By Angela Chen 

Honeywell International Inc. provided a muted revenue outlook for 2015 and slightly lowered its projection for this year, saying it expects only modest economic growth next year.

"While we're expecting only modest GDP growth in most regions around the world next year and will accordingly continue to be conservative in our cost and resource planning, our plan is to deliver higher organic growth, " Chief Executive Dave Cote said.

The Morristown, N.J.-based industrial conglomerate repeatedly raised its 2014 guidance, buoyed by strong growth in the past few quarters. Investors will hope that the trend will continue next year, as the company predicted revenue of $40.5 billion to $41.1 billion and earnings of $5.95 to $6.15 a share. Analysts polled by Thomson Reuters had called for $41.92 billion and earnings of $6.11.

It also cut its sales view for the year to $40.1 billion to $40.2 billion from $40.3 billion to $40.4 billion but reaffirmed its earnings guidance.

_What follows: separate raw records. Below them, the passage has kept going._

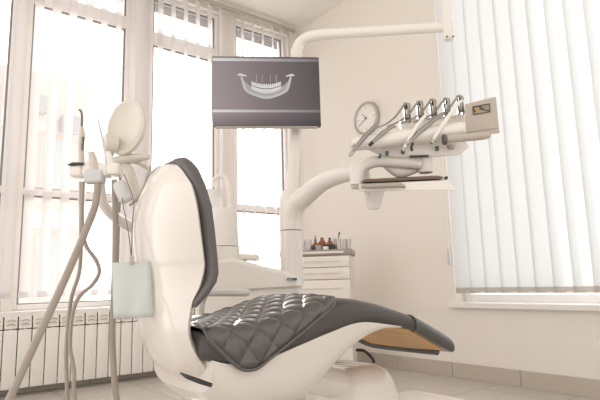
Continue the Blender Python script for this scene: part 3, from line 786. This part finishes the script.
# support arm: runs down behind the backrest to the unit
bm = N(); tube(bm, [V(100, 180, HV+.03), V(103, 202, HV+.06), V(112, 214, HV+.15), V(130, 226, HV+.3), V(170, 246, HV+.5), V(206, 262, 2.93)], [.024, .03, .034, .034, .034, .034], n=14, squash=.7); obj('support_arm', bm, 'shell2', ah)
def hose(name, label, pts, r, m='hose', grp='hoses hanging from the assistant holder'):
    bm = N(); tube(bm, pts, r, n=12); o = obj(name, bm, m, origin=pts[-1]); return tag(o, label, 'hose', grp)
hose('suction_hose', 'thick grey suction hose sweeping down to the lower left from the holder', [V(98, 182, HV-.03), V(95, 205, HV-.06), V(84, 235, HV-.1), V(60, 290, HV-.2), V(32, 350, HV-.3), V(10, 398, HV-.35), V(-5, 430, HV-.4), V(20, 490, HV-.3), V(120, 520, HV-.1)], [.0145, .0145, .014, .0135, .013, .013, .013, .013], 'hose')
hose('syringe_hose', 'thin grey hose hanging almost straight down beneath the syringe', [V(81, 182, HV-.02), V(81, 230, HV-.03), V(79.5, 270, HV-.04), V(71, 300, HV-.05), V(66.5, 345, HV-.05), V(67, 385, HV-.05), V(69, 405, HV-.05), V(90, 490, HV)], .0075)
hose('coiled_hose', 'thin grey hose looping out to the right and back below the holder', [V(83, 182, HV-.03), V(82, 220, HV-.03), V(86, 245, HV-.035), V(97, 262, HV-.04), V(99, 274, HV-.045), V(91, 286, HV-.05), V(79, 297, HV-.06), V(72.5, 315, HV-.065), V(70, 345, HV-.07), V(74, 370, HV-.07), V(76, 405, HV-.07), V(100, 495, HV)], .0075)
hose('ejector_hose', 'grey hose hanging vertically behind the left edge of the pale green bib', [V(114.5, 180, HV-.01), V(115.5, 215, HV-.01), V(115, 270, HV-.01), V(112.5, 325, HV-.02), V(113.5, 365, HV-.02), V(117, 402, HV-.02), V(130, 480, HV)], .012)
# spare bottle / headrest side knob at the shell
bm = N(); p0 = V(119, 184, 2.06); p1 = V(127, 200, 2.06); tube(bm, [p0-(p1-p0)*.15, p0, (p0+p1)/2, p1, p1+(p1-p0)*.1], [.012, .026, .030, .028, .012], n=16)
tag(obj('cup_holder', bm, 'grey_box', origin=p1), 'small pale grey rounded clip-on holder beside the left shoulder of the backrest', 'holder')
# bib with clip and chain
bb = V(132, 262, 1.88)
bi = thing('dental_bib', 'pale green paper bib hanging from a clip left of the backrest', 'bib', bb, RY)
bm = N(); cs = [(112, 263), (132, 261.8), (150, 261.5), (153.5, 317), (133, 318.5), (113.5, 319)]
rows = []
for j in range(9):
    f = j/8; rows.append([V(112+1.6*f+(38.5+1.5*f)*i/8, 262.7+56*f-1.3*(i/8)-(.4*f)*(i/8), 1.88+.006*sin(i*1.3+j*.5)*f) for i in range(9)])
loft(bm, rows, closed=False); obj('paper', bm, 'bib', bi, solidify=.0015)
bm = N(); box(bm, V(131.3, 260.5, 1.875), (.012, .012, .030), rz=RY, ry=radians(5), bev=.002); cl = obj('clip', bm, 'warm_grey', bi)
bm = N(); tube(bm, [V(131.2, 256.5, 1.875), V(128, 230, 1.92), V(121.5, 196, 2.04), V(119, 176, 2.06)], .0018, n=6); tube(bm, [V(131.4, 256.5, 1.875), V(132.3, 225, 1.93), V(133.5, 200, 1.99), V(124, 174, 2.08)], .0018, n=6); obj('chain', bm, 'dark_metal', bi)

# ------------------------------------------------------------------ dental lamp
LV = 2.26
lb = V(137, 200, LV)
la = thing('dental_lamp', 'round pale dental lamp head tilted in front of the sunny window', 'dental lamp', lb, RY)
lc = V(127.5, 128, LV); axn = yaw((-.30, -.93, .12))
rolla = 0
bm = N(); lathe(bm, [(.0, -.035), (.06, -.034), (.095, -.026), (.118, -.008), (.125, .008), (.122, .018), (.108, .022), (.100, .016), (.06, .006), (0, .003)], lc, axis=axn, n=40, sx=.80, sy=1.08); obj('reflector_dish', bm, 'lamp_shell', la)
bm = N(); lathe(bm, [(.02, -.04), (.045, -.03), (.05, -.005), (.045, .02), (.02, .03)], V(110, 143, LV-.04), axis=yaw((-.8, -.5, 0)), n=24, sx=.6, sy=.9); obj('bulb_housing', bm, 'lamp_shell', la)
bm = N(); tube(bm, [V(108, 164, LV), V(122, 160, LV), V(138, 158, LV), V(149, 157, LV)], [.02, .028, .026, .014], n=14, squash=.8); obj('yoke', bm, 'lamp_shell', la)
bm = N(); tube(bm, [V(111, 150, LV), V(109, 157, LV), V(112, 163, LV)], .018, n=10); obj('handle', bm, 'lamp_shell', la)
bm = N(); tube(bm, [V(118, 163, LV+.01), V(125, 166, LV+.01), V(130, 172, LV+.01), V(134, 185, LV+.02), V(140, 200, LV+.04), V(152, 230, LV+.12), V(185, 262, LV+.45), V(205, 272, 2.95)], [.016, .02, .022, .022, .024, .024, .024, .024], n=14); obj('lamp_arm', bm, 'lamp_shell', la)
bm = N(); tube(bm, [V(130, 160, LV), V(142, 165, LV), V(149, 170, LV)], [.008, .007, .006], n=10); obj('switch_lever', bm, 'warm_grey', la)
bm = N(); tube(bm, [V(150, 166, 2.12), V(147, 178, 2.12), V(143, 190, 2.13), V(137, 199, 2.15), V(130, 205, 2.18)], [.006, .007, .007, .007, .006], n=10); obj('grab_loop', bm, 'warm_grey', la)

# ------------------------------------------------------------------ drawer cabinet with its bottles
ang = radians(-48)
fr = V(349.5, 250, 4.55)      # front right upper corner
ux = Vector((cos(ang), sin(ang), 0)); uy = Vector((-sin(ang), cos(ang), 0))
CW, CD = .62, .42
def cb(x, y, z): return Vector((fr.x, fr.y, 0))+ux*x+uy*y+Vector((0, 0, z))
TZ = V(352.5, 249, 4.55).z
ca_ = thing('drawer_cabinet', 'cream drawer cabinet with grey-brown worktop standing in the room corner', 'cabinet', cb(-CW/2, CD/2, 0), ang)
bm = N(); box(bm, cb(-CW/2, CD/2+.01, .05+(TZ-.07)/2), (CW-.006, CD-.02, TZ-.07), rz=ang); obj('carcass', bm, 'cabinet', ca_, smooth=False)
bm = N(); box(bm, cb(-CW/2+.01, CD/2-.01, TZ-.022), (CW+.02, CD+.02, .050), rz=ang, bev=.004); obj('worktop', bm, 'worktop', ca_)
bm = N(); box(bm, cb(-CW/2, -.024, TZ-.022), (CW-.10, .008, .018), rz=ang, bev=.003); obj('edge_strip', bm, 'cabinet', ca_)
z = TZ-.052
for k, h in enumerate((.10, .105, .17, .17, .17, .17)):
    bm = N(); box(bm, cb(-CW/2, -.008, z-h/2), (CW-.012, .018, h-.006), rz=ang, bev=.003); d_ = obj('drawer', bm, 'cabinet', ca_)
    bm = N(); box(bm, cb(-CW/2+.04, -.026, z-h*.42), (.36, .012, .014), rz=ang, bev=.003)
    for s_ in (-.16, .16): box(bm, cb(-CW/2+.04+s_, -.018, z-h*.42), (.012, .014, .010), rz=ang)
    obj('handle', bm, 'cabinet', d_)
    z -= h
bm = N(); box(bm, cb(-CW/2, CD/2, .03), (CW-.04, CD-.04, .06), rz=ang); obj('plinth', bm, 'cabinet', ca_, smooth=False)
TT = TZ+.003
def on_top(px, dy):      # a spot on the worktop below picture column px
    best = None
    for i in range(200):
        p = cb(-CW+i*.0033, dy, TT); d = p-Vector((0, 0, H))
        u_ = d.x*cos(YAW)-d.y*sin(YAW); v_ = d.x*sin(YAW)+d.y*cos(YAW)
        X = 300+F*(u_*_r[0]+v_*_r[1]+d.z*_r[2])/(v_*cp+d.z*sp)
        if best is None or abs(X-px) < best[0]: best = (abs(X-px), p)
    return best[1]
def topthing(name, px, dy, prof, m, label, cat, grp=None, capm=None, cap=None, capname='cap'):
    p = on_top(px, dy)
    if cap:
        t = thing(name, label, cat, p, 0, grp)
        bm = N(); lathe(bm, prof, p, n=20); obj('body', bm, m, t)
        bm = N(); lathe(bm, cap, p, n=16); obj(capname, bm, capm, t)
    else:
        bm = N(); lathe(bm, prof, p, n=20); t = tag(obj(name, bm, m, origin=p), label, cat, grp)
    return t
G = 'small bottles and jars on the cabinet worktop'
topthing('paper_cup', 302, .10, [(.022, 0), (.030, .085), (.028, .085), (.020, .004)], 'clock_face', 'white paper cup at the left end of the cabinet top', 'cup')
topthing('glass_tumbler', 308.5, .08, [(.03, 0), (.034, .10), (.032, .10), (.028, .005)], 'tumbler', 'clear glass tumbler on the cabinet top right of the paper cup', 'glass')
topthing('dropper_bottle', 315.5, .14, [(.026, 0), (.027, .05), (.022, .065), (.010, .085), (.010, .09)], 'amber', 'tall amber dropper bottle, leftmost of the brown bottles on the cabinet', 'bottle', G, 'dark_metal', [(.011, .085), (.011, .10), (.006, .115), (.005, .14), (0, .142)])
topthing('round_bottle', 322.5, .16, [(.036, 0), (.04, .05), (.038, .075), (.02, .098), (.014, .10)], 'amber', 'widest amber bottle, in the middle of the brown bottles on the cabinet', 'bottle', G, 'amber', [(.017, .098), (.017, .12), (.0, .122)])
topthing('reagent_bottle', 330, .14, [(.026, 0), (.03, .05), (.026, .07), (.011, .095), (.010, .1)], 'amber', 'amber bottle with orange shoulders, rightmost of the brown bottles on the cabinet', 'bottle', G, 'black', [(.011, .096), (.011, .115), (0, .116)])
topthing('cream_jar', 313.5, .045, [(.022, 0), (.024, .02), (.022, .036), (0, .037)], 'black', 'small dark jar standing before the dropper bottle, at the left of the front row', 'jar', G, 'amber', [(.023, .036), (.023, .05), (0, .05)], 'lid')
topthing('cream_jar', 318.5, .045, [(.028, 0), (.03, .02), (.028, .045), (0, .046)], 'lilac', 'lilac grey jar in the front row on the cabinet top', 'jar', G)
topthing('cream_jar', 326, .04, [(.028, 0), (.029, .02), (.028, .03), (0, .031)], 'clock_face', 'white-bodied jar with a dark lid in the front row on the cabinet', 'jar', G, 'black', [(.029, .03), (.029, .045), (0, .045)], 'lid')
topthing('cream_jar', 332.5, .04, [(.03, 0), (.031, .02), (.03, .045), (0, .046)], 'black', 'black jar at the right end of the front row on the cabinet', 'jar', G)
def steel_cup(px, dy, h, label, r=.018):
    return topthing('steel_cup', px, dy, [(r, 0), (r, h), (r-.002, h), (r-.002, .004)], 'steel', label, 'cup', 'steel cups on the cabinet worktop')
steel_cup(334.5, .12, .105, 'tall narrow steel cup right behind the black jar, leftmost of the steel cups', .014)
steel_cup(339, .06, .095, 'steel cup on the cabinet holding a dark instrument', .024)
steel_cup(344.5, .07, .09, 'steel cup on the cabinet just right of the one holding an instrument', .016)
steel_cup(349, .07, .09, 'steel cup at the far right end of the cabinet top', .020)
p = on_top(339, .06); bm = N(); tube(bm, [p+Vector((0, 0, .01)), p+Vector((.0, 0, .10)), p+ux*.012+Vector((0, 0, .155))], [.003, .004, .008], n=8)
tag(obj('dental_probe', bm, 'black', origin=p+Vector((0, 0, .01))), 'dark slim instrument leaning in a steel cup on the cabinet', 'instrument')

# ------------------------------------------------------------------ light
sc = bpy.context.scene
w = bpy.data.worlds.new('sky'); sc.world = w; w.use_nodes = True
nt = w.node_tree; bg = nt.nodes['Background']
sd = V(142, 128, 1)-Vector((0, 0, H)); sd.normalize()
tc = nt.nodes.new('ShaderNodeTexCoord')
dp_ = nt.nodes.new('ShaderNodeVectorMath'); dp_.operation = 'DOT_PRODUCT'; dp_.inputs[1].default_value = (sd.x, sd.y, 0)
nt.links.new(tc.outputs['Generated'], dp_.inputs[0])
rp = nt.nodes.new('ShaderNodeValToRGB')
mr = nt.nodes.new('ShaderNodeMapRange'); mr.inputs[1].default_value = -1; mr.inputs[2].default_value = 1
nt.links.new(dp_.outputs['Value'], mr.inputs[0]); nt.links.new(mr.outputs[0], rp.inputs[0])
e = rp.color_ramp.elements
e[0].position = .25; e[0].color = (.44, .415, .385, 1)
e[1].position = .88; e[1].color = (1, .985, .965, 1)
nt.links.new(rp.outputs[0], bg.inputs[0]); bg.inputs[1].default_value = 2.0
L = bpy.data.lights.new('sun', 'SUN'); L.energy = 3.6; L.angle = radians(1.5); L.color = (1, .93, .84)
so = bpy.data.objects.new('sun', L); C.objects.link(so); so.rotation_euler = (sd).to_track_quat('Z', 'Y').to_euler(); so.location = (2, 9, 5)

# ------------------------------------------------------------------ camera
cam = bpy.data.cameras.new('camera'); cam.sensor_width = 36; cam.sensor_fit = 'HORIZONTAL'; cam.lens = F/600*36; cam.clip_start = .02; cam.clip_end = 200
co = bpy.data.objects.new('camera', cam); C.objects.link(co)
r, u, f = yaw(_r), yaw(_u), yaw(_f)
co.matrix_world = Matrix(((r.x, u.x, -f.x, 0), (r.y, u.y, -f.y, 0), (r.z, u.z, -f.z, H), (0, 0, 0, 1)))
sc.camera = co
sc.view_settings.view_transform = 'Standard'; sc.view_settings.look = 'None'; sc.view_settings.gamma = 1; sc.view_settings.use_curve_mapping = False
sc.view_settings.exposure = .50
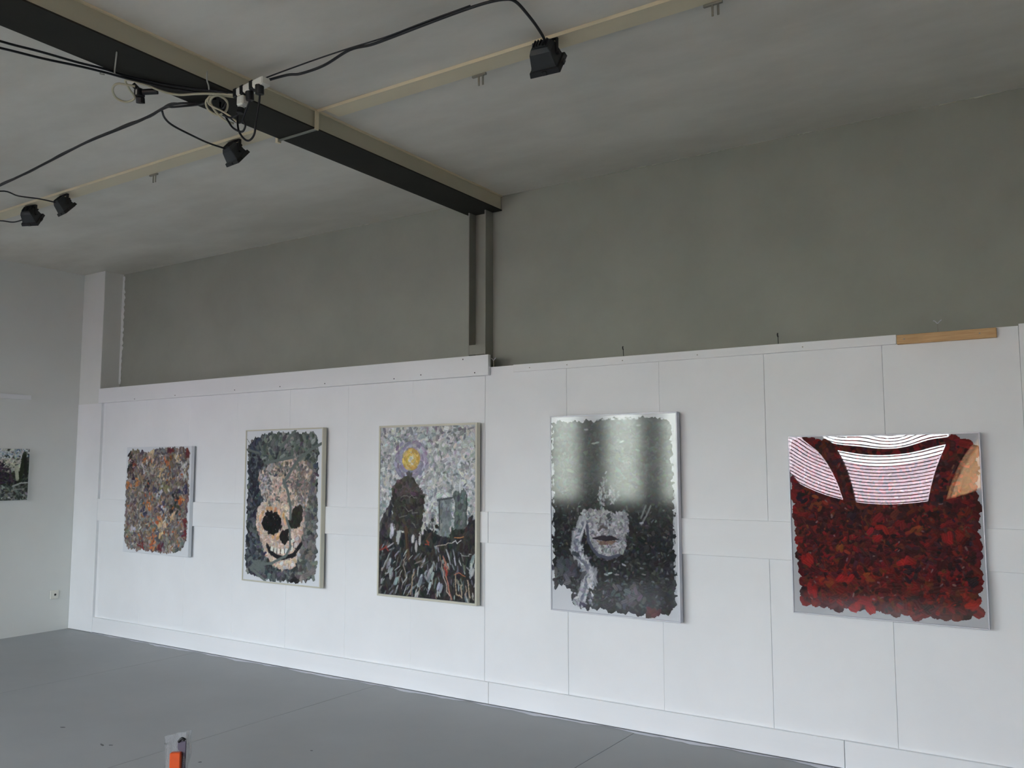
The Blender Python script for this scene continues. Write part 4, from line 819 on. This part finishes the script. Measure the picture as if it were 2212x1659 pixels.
rt = picture('small landscape painting with dark hill and tree on the side wall', 0, 0, 0.472, 0.472, P0, depth=0.030, board=M['canvas'], relief=0.003, rot=math.pi / 2, loc=(XL + 0.0305, -0.961, 1.236))

# ------------------------------------------------------------------ orange bar in a plastic bag, standing on the floor
ob = empty('orange_bar', (-3.103, -2.515, 0), (0, 0, 0.62)); tag(ob, 'upright orange bar with clear plastic bag pulled over its top, standing on grey floor', 'bar')
MB().box(-0.021, 0.021, -0.012, 0.012, 0.0, 0.398).build('bar', M['orange'], ob, bevel=0.003)
MB().box(0.000, 0.034, 0.014, 0.022, 0.0, 0.435).build('inner_blade', mat('dark tinted steel', (84, 78, 92), 0.4), ob, bevel=0.002)
MB().tube([(0.004, 0.016, 0.4335), (0.018, 0.012, 0.447), (0.03, 0.014, 0.440)], 0.006, 8, 4).build('hanging_hook', M['black_plastic'], ob, smooth=True)
nb, nz = 40, 46; bv = []; bf = []
rr = np.random.default_rng(5); ph = rr.uniform(0, 6.28, 8)
for j in range(nz + 1):
    z = 0.10 + 0.362 * j / nz; tt = j / nz
    for i in range(nb):
        a_ = 2 * math.pi * i / nb
        ex = 0.048 - 0.006 * math.sin(3 * tt + 1) + 0.004 * math.sin(5 * a_ + 9 * tt + ph[0]) + 0.004 * math.sin(3 * a_ - 14 * tt + ph[1])
        ey = 0.030 * (1 - 0.75 * max(0, (tt - 0.72) / 0.28)) + 0.003 * math.sin(7 * a_ + 12 * tt + ph[2])
        sh = -0.008 + 0.012 * max(0, tt - 0.6)
        bv.append((sh + ex * math.copysign(abs(math.cos(a_)) ** 0.8, math.cos(a_)), 0.034 + ey * math.sin(a_), z + (0.012 * math.cos(a_) if tt > 0.9 else 0)))
for j in range(nz):
    for i in range(nb):
        a_ = j * nb + i; b_ = j * nb + (i + 1) % nb; bf.append((a_, b_, b_ + nb, a_ + nb))
me = bpy.data.meshes.new('plastic_bag'); me.from_pydata(bv, [], bf); link('plastic_bag', me, M['bag'], ob, smooth=True)
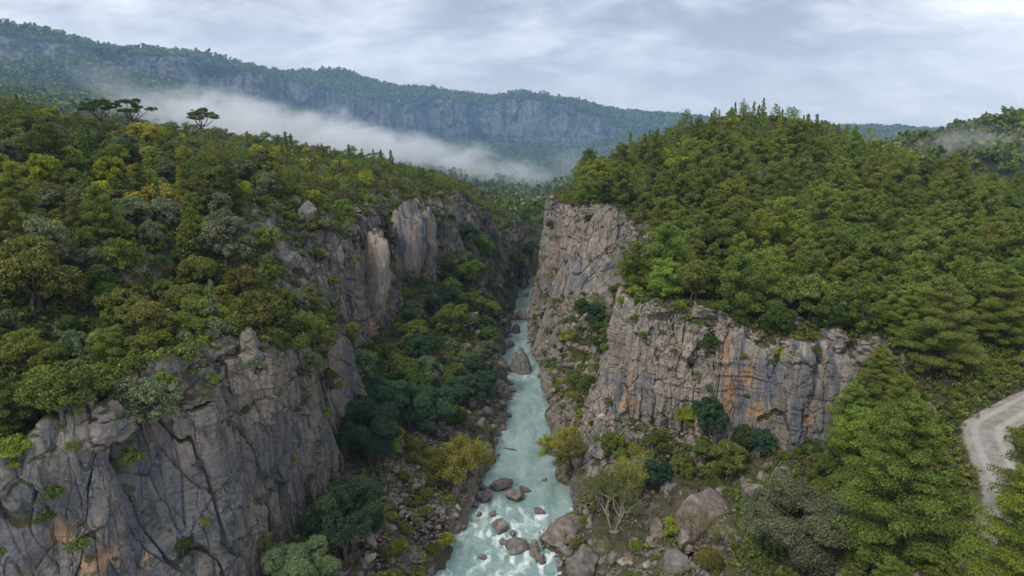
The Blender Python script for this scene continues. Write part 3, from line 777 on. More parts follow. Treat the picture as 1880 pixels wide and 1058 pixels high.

Though the global economic recovery has indeed struggled to gain momentum, industrial manufacturers in recent quarters have seen cautious growth, and Honeywell, in particular, has seen strength in almost all of its segments, with profits rising 18% in the most recently ended quarter.

The company, which said it plans to focus on geographical expansion next year, has also had its eyes on acquisitions. Mr. Cote said in October that the company is considering potential acquisition targets. In March, the company said it plans to spend $10 billion on strategic acquisitions that would contribute about $5 billion to $8 billion in sales over the next five years.